Superados los días de vino y rosas que siguieron a la jornada electoral del 28 de mayo, el Partido Popular ha ido transformando su semblante impregnado por la euforia que le dieron las mayorías, en el que le reporta la realidad más cotidiana a la hora de convertir el triunfo en gobierno. Esta realidad pasa, irremediablemente en muchos puntos de la geografía nacional, por la dependencia mayor o menor de Vox, o lo que es lo mismo, toda una patata caliente a ojos de votantes ajenos e incluso muchos de los propios. Aún hoy, nombrar al partido de Abascal parece evocar la catarsis mundial cuando se trata de una opción política a la que acaban de respaldar un millón seiscientos mil españoles, que se dice pronto.
Es ese el juego de la democracia, buscar alianzas para estabilizar o desestabilizar gobiernos y sacar adelante iniciativas. Sucede que en España no hay cultura de pactos de los considerados antinatura. De ahí, por ejemplo, la sorpresa que ha causado el de Es Mercadal entre PP y Entesa que, cuanto menos, va a ser un banco de pruebas para el futuro.
Pero si nos ceñimos a los acuerdos más naturales, el PP solo tiene a Vox a su derecha tras la lamentable autólisis de Ciudadanos, a quien la historia recordará como la clave de bóveda del sistema democrático español que pudo ser y no fue hasta venirse abajo por una sucesión de decisiones a cual más errónea.

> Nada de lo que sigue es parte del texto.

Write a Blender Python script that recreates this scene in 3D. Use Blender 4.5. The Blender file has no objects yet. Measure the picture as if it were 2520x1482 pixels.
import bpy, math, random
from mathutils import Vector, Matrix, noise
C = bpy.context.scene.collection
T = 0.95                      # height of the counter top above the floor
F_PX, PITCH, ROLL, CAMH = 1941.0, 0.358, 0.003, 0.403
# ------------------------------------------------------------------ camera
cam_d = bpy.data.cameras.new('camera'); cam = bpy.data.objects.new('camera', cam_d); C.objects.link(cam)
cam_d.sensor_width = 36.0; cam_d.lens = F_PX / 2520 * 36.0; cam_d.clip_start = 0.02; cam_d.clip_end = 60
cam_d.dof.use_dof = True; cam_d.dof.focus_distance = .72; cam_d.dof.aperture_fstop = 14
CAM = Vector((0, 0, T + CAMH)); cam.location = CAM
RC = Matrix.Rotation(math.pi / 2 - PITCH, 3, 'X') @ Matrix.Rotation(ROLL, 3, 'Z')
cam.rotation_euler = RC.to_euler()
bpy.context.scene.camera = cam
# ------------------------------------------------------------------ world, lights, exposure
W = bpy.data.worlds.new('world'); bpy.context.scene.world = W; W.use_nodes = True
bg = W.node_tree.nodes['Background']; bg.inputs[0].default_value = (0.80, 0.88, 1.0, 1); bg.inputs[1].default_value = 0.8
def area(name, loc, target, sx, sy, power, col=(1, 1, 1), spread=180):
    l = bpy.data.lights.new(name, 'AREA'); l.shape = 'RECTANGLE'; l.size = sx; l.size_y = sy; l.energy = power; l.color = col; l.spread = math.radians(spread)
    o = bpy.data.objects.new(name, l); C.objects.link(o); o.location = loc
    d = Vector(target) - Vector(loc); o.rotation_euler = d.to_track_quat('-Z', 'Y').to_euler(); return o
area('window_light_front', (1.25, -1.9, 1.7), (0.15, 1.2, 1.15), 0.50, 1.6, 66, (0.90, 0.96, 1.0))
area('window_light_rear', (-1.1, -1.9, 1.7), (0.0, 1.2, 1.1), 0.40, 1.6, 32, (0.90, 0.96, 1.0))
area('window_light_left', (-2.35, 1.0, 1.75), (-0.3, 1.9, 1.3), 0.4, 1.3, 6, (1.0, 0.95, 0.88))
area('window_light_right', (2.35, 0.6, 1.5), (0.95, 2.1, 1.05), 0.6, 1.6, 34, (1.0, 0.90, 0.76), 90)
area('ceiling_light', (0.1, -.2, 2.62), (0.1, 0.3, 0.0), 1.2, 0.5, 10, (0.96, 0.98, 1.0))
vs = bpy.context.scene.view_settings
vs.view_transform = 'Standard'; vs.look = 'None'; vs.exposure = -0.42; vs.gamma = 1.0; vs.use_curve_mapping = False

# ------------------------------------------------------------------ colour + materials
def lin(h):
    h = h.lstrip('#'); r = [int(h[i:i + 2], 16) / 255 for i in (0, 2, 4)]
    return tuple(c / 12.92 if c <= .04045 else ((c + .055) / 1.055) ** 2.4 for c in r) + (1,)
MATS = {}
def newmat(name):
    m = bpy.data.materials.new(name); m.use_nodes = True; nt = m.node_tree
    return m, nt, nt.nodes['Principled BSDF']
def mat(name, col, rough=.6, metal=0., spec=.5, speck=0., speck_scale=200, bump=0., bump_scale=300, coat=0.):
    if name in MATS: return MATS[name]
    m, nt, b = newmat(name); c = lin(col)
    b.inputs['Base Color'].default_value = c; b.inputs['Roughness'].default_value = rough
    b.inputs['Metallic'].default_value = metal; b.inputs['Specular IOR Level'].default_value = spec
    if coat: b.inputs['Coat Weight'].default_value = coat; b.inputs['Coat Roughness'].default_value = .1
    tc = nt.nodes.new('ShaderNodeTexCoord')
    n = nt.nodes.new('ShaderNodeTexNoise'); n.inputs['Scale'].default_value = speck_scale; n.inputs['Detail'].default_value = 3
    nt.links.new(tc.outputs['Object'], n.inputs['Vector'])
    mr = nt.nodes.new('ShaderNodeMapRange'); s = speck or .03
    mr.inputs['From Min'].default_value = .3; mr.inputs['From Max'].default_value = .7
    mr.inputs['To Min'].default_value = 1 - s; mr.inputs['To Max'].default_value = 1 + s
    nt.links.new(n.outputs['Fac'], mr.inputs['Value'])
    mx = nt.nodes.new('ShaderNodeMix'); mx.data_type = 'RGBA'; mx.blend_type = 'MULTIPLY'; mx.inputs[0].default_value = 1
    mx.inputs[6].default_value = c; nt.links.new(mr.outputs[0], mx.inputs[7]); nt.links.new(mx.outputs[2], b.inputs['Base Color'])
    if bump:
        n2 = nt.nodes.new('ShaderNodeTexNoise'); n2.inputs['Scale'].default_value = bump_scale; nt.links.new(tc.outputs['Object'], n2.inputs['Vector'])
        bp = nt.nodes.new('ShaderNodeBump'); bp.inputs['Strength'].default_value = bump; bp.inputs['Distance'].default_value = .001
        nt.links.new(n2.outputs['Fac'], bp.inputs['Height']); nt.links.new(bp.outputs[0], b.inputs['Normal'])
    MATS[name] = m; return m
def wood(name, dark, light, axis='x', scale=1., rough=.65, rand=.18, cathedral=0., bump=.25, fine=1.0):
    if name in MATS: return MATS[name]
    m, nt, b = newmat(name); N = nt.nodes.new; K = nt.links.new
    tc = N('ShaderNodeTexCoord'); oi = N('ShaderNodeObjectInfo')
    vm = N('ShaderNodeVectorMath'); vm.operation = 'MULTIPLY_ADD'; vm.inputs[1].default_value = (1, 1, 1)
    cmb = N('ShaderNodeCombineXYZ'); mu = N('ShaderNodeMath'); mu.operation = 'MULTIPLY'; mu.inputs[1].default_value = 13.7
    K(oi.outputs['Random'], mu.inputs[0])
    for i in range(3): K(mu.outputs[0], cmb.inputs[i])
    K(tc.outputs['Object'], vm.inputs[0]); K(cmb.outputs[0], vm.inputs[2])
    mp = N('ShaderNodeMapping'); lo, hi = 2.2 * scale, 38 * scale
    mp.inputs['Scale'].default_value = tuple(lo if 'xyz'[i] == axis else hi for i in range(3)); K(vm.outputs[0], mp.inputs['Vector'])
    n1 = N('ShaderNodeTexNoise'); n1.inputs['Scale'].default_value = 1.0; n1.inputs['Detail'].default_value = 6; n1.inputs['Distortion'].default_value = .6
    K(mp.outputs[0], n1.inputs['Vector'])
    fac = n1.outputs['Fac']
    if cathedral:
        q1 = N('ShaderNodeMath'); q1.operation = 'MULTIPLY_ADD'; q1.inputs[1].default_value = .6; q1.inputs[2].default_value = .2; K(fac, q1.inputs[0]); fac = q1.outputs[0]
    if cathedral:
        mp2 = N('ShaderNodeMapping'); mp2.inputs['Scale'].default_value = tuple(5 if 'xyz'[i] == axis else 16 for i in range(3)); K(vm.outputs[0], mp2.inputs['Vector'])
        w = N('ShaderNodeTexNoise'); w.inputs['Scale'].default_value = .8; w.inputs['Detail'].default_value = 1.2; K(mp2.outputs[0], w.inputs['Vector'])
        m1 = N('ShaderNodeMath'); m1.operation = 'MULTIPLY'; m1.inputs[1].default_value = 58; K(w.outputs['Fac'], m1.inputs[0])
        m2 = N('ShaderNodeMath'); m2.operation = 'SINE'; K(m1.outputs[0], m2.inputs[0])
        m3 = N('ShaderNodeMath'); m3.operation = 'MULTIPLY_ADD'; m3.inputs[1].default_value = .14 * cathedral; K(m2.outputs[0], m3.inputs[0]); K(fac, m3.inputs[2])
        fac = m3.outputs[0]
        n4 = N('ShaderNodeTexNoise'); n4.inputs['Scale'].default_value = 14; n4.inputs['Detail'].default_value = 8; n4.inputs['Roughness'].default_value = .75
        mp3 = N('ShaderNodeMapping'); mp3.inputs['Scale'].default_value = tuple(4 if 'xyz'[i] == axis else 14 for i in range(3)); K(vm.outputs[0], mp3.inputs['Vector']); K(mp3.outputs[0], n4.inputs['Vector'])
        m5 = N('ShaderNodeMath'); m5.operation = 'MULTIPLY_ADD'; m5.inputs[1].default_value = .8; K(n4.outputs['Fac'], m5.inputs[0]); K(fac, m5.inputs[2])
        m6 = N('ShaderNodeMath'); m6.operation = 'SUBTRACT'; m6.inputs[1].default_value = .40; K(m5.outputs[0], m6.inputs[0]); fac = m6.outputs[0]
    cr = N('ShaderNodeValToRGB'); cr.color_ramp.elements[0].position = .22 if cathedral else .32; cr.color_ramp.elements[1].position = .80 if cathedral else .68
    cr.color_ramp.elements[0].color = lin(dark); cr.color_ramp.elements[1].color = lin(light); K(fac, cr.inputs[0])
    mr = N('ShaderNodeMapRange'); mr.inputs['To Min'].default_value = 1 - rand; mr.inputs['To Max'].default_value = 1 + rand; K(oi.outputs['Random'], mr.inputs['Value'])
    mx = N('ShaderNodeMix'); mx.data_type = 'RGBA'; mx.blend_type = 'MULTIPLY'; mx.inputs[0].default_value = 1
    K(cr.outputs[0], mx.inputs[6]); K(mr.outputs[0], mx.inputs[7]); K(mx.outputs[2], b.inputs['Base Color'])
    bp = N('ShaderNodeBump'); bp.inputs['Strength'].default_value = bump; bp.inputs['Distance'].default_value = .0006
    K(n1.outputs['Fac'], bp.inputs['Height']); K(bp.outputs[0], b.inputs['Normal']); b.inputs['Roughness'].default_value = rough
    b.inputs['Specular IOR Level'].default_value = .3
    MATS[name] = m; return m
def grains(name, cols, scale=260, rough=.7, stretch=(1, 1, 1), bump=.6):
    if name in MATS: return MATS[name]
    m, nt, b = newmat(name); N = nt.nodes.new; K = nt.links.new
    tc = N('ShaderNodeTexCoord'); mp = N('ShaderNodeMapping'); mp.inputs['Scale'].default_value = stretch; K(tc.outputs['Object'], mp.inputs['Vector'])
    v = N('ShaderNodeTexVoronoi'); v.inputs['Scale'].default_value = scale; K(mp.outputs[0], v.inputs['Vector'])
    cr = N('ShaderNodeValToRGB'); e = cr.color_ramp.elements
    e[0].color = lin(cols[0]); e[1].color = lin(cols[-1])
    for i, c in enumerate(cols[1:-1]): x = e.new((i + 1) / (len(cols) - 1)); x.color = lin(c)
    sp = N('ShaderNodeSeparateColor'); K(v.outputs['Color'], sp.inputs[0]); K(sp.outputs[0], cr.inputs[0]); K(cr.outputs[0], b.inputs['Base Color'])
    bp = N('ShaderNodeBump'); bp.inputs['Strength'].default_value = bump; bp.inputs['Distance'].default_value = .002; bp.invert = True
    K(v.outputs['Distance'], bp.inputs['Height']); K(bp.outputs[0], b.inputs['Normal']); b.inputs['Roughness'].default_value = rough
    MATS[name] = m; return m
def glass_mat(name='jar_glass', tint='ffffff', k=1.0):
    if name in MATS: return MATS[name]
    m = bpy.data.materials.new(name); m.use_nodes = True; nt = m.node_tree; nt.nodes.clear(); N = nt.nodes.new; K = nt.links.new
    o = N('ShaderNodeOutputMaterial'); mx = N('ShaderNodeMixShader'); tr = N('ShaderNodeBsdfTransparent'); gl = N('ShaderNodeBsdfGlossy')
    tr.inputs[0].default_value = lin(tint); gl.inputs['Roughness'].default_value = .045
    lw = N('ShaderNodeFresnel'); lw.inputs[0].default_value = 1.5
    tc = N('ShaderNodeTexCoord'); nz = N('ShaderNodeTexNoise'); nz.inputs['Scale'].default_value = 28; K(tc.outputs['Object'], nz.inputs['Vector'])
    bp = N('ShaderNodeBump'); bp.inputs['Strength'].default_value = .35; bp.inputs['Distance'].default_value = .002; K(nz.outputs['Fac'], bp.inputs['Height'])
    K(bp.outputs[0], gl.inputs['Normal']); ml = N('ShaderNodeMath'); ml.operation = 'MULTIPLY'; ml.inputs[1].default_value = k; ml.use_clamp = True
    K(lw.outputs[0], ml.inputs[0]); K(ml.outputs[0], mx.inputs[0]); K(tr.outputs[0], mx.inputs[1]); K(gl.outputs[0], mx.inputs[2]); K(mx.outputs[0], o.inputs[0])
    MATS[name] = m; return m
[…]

Recurrir a los más extremistas es la opción lógica para los populares, aunque su líder, Núñez Feijóo parece empeñado en confundir peligrosamente a su parroquia. No se puede hacer presidente del Parlament balear a un político de Vox, pactar el gobierno en la Comunitat Valenciana con esta formación y, en cambio, decir en Extremadura que esta alianza va contra sus principios, como ha justificado la candidata a la junta, Maria Guardiola. ¿Tiene el PP unos principios para Balears y Valencia y otros para Extremadura? No parece muy serio porque eso suena igual que no tenerlos.